*THE PROBLEM*. Copy out all the data, word for word.

*DATASET EXTRACT*.
---+---
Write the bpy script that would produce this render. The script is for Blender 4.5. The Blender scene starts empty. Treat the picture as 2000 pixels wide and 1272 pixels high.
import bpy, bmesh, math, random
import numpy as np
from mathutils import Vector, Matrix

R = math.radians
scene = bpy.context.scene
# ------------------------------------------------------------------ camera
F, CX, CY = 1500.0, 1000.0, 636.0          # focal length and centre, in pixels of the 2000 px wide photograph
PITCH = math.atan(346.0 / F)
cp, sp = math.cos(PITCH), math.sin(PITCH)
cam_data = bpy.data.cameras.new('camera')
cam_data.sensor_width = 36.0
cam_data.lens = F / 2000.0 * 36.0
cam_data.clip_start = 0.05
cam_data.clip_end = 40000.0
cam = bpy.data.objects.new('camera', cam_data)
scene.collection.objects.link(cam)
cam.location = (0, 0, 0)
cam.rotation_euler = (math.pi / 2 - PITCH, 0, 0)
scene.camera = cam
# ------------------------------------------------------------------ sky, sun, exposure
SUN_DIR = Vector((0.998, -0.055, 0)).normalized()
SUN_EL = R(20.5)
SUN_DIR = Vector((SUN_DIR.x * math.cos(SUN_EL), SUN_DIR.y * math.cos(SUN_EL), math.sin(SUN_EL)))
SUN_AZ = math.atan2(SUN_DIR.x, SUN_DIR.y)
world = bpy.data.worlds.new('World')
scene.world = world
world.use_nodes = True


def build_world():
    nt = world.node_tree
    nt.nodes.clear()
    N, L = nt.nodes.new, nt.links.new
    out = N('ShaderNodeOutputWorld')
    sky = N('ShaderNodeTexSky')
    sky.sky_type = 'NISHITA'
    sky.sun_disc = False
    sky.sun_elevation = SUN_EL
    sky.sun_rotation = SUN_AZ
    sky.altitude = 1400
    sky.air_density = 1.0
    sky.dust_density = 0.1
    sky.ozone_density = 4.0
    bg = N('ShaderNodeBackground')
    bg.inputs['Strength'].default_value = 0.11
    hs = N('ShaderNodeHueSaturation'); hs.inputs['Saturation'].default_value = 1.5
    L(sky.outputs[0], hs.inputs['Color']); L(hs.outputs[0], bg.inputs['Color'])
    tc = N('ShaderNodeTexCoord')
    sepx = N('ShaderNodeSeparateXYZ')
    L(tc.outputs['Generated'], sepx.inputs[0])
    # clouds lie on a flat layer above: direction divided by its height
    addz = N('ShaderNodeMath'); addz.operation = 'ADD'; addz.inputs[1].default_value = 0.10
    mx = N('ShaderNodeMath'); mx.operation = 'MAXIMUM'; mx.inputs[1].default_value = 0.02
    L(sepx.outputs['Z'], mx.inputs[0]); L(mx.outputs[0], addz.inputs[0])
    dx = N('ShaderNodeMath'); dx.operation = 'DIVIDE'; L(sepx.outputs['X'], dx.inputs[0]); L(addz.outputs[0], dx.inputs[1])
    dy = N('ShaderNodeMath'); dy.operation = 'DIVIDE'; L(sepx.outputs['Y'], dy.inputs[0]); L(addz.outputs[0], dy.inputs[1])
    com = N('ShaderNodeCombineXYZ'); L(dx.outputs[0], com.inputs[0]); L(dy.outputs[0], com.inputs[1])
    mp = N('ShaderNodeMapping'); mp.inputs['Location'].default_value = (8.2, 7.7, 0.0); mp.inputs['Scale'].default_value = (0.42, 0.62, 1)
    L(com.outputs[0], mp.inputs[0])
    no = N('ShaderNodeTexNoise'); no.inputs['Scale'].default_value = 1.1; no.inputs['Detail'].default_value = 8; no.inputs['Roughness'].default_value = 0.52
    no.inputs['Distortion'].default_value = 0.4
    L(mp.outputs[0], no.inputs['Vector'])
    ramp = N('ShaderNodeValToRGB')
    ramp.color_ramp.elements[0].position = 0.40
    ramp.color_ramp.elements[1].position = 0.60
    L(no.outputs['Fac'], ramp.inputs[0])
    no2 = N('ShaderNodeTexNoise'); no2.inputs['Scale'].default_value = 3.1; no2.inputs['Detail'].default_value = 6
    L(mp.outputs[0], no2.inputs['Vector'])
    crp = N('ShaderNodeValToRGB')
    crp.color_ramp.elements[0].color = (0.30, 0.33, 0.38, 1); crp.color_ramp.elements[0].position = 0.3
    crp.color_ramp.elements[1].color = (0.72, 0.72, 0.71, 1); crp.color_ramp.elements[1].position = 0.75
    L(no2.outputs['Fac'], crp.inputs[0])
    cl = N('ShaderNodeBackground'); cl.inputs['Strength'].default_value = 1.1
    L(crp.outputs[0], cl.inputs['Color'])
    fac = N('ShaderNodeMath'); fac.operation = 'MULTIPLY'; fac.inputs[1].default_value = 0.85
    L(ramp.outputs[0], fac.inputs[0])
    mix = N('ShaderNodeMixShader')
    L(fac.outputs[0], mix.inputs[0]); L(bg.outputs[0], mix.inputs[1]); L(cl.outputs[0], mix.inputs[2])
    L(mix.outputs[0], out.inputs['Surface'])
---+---
*EXERCISE OUTPUT*.
Write the bpy script that would produce this render. The script is for Blender 4.5. The Blender scene starts empty. Treat the picture as 2000 pixels wide and 1272 pixels high.
import bpy, bmesh, math, random
import numpy as np
from mathutils import Vector, Matrix

R = math.radians
scene = bpy.context.scene
# ------------------------------------------------------------------ camera
F, CX, CY = 1500.0, 1000.0, 636.0          # focal length and centre, in pixels of the 2000 px wide photograph
PITCH = math.atan(346.0 / F)
cp, sp = math.cos(PITCH), math.sin(PITCH)
cam_data = bpy.data.cameras.new('camera')
cam_data.sensor_width = 36.0
cam_data.lens = F / 2000.0 * 36.0
cam_data.clip_start = 0.05
cam_data.clip_end = 40000.0
cam = bpy.data.objects.new('camera', cam_data)
scene.collection.objects.link(cam)
cam.location = (0, 0, 0)
cam.rotation_euler = (math.pi / 2 - PITCH, 0, 0)
scene.camera = cam
# ------------------------------------------------------------------ sky, sun, exposure
SUN_DIR = Vector((0.998, -0.055, 0)).normalized()
SUN_EL = R(20.5)
SUN_DIR = Vector((SUN_DIR.x * math.cos(SUN_EL), SUN_DIR.y * math.cos(SUN_EL), math.sin(SUN_EL)))
SUN_AZ = math.atan2(SUN_DIR.x, SUN_DIR.y)
world = bpy.data.worlds.new('World')
scene.world = world
world.use_nodes = True


def build_world():
    nt = world.node_tree
    nt.nodes.clear()
    N, L = nt.nodes.new, nt.links.new
    out = N('ShaderNodeOutputWorld')
    sky = N('ShaderNodeTexSky')
    sky.sky_type = 'NISHITA'
    sky.sun_disc = False
    sky.sun_elevation = SUN_EL
    sky.sun_rotation = SUN_AZ
    sky.altitude = 1400
    sky.air_density = 1.0
    sky.dust_density = 0.1
    sky.ozone_density = 4.0
    bg = N('ShaderNodeBackground')
    bg.inputs['Strength'].default_value = 0.11
    hs = N('ShaderNodeHueSaturation'); hs.inputs['Saturation'].default_value = 1.5
    L(sky.outputs[0], hs.inputs['Color']); L(hs.outputs[0], bg.inputs['Color'])
    tc = N('ShaderNodeTexCoord')
    sepx = N('ShaderNodeSeparateXYZ')
    L(tc.outputs['Generated'], sepx.inputs[0])
    # clouds lie on a flat layer above: direction divided by its height
    addz = N('ShaderNodeMath'); addz.operation = 'ADD'; addz.inputs[1].default_value = 0.10
    mx = N('ShaderNodeMath'); mx.operation = 'MAXIMUM'; mx.inputs[1].default_value = 0.02
    L(sepx.outputs['Z'], mx.inputs[0]); L(mx.outputs[0], addz.inputs[0])
    dx = N('ShaderNodeMath'); dx.operation = 'DIVIDE'; L(sepx.outputs['X'], dx.inputs[0]); L(addz.outputs[0], dx.inputs[1])
    dy = N('ShaderNodeMath'); dy.operation = 'DIVIDE'; L(sepx.outputs['Y'], dy.inputs[0]); L(addz.outputs[0], dy.inputs[1])
    com = N('ShaderNodeCombineXYZ'); L(dx.outputs[0], com.inputs[0]); L(dy.outputs[0], com.inputs[1])
    mp = N('ShaderNodeMapping'); mp.inputs['Location'].default_value = (8.2, 7.7, 0.0); mp.inputs['Scale'].default_value = (0.42, 0.62, 1)
    L(com.outputs[0], mp.inputs[0])
    no = N('ShaderNodeTexNoise'); no.inputs['Scale'].default_value = 1.1; no.inputs['Detail'].default_value = 8; no.inputs['Roughness'].default_value = 0.52
    no.inputs['Distortion'].default_value = 0.4
    L(mp.outputs[0], no.inputs['Vector'])
    ramp = N('ShaderNodeValToRGB')
    ramp.color_ramp.elements[0].position = 0.40
    ramp.color_ramp.elements[1].position = 0.60
    L(no.outputs['Fac'], ramp.inputs[0])
    no2 = N('ShaderNodeTexNoise'); no2.inputs['Scale'].default_value = 3.1; no2.inputs['Detail'].default_value = 6
    L(mp.outputs[0], no2.inputs['Vector'])
    crp = N('ShaderNodeValToRGB')
    crp.color_ramp.elements[0].color = (0.30, 0.33, 0.38, 1); crp.color_ramp.elements[0].position = 0.3
    crp.color_ramp.elements[1].color = (0.72, 0.72, 0.71, 1); crp.color_ramp.elements[1].position = 0.75
    L(no2.outputs['Fac'], crp.inputs[0])
    cl = N('ShaderNodeBackground'); cl.inputs['Strength'].default_value = 1.1
    L(crp.outputs[0], cl.inputs['Color'])
    fac = N('ShaderNodeMath'); fac.operation = 'MULTIPLY'; fac.inputs[1].default_value = 0.85
    L(ramp.outputs[0], fac.inputs[0])
    mix = N('ShaderNodeMixShader')
    L(fac.outputs[0], mix.inputs[0]); L(bg.outputs[0], mix.inputs[1]); L(cl.outputs[0], mix.inputs[2])
    L(mix.outputs[0], out.inputs['Surface'])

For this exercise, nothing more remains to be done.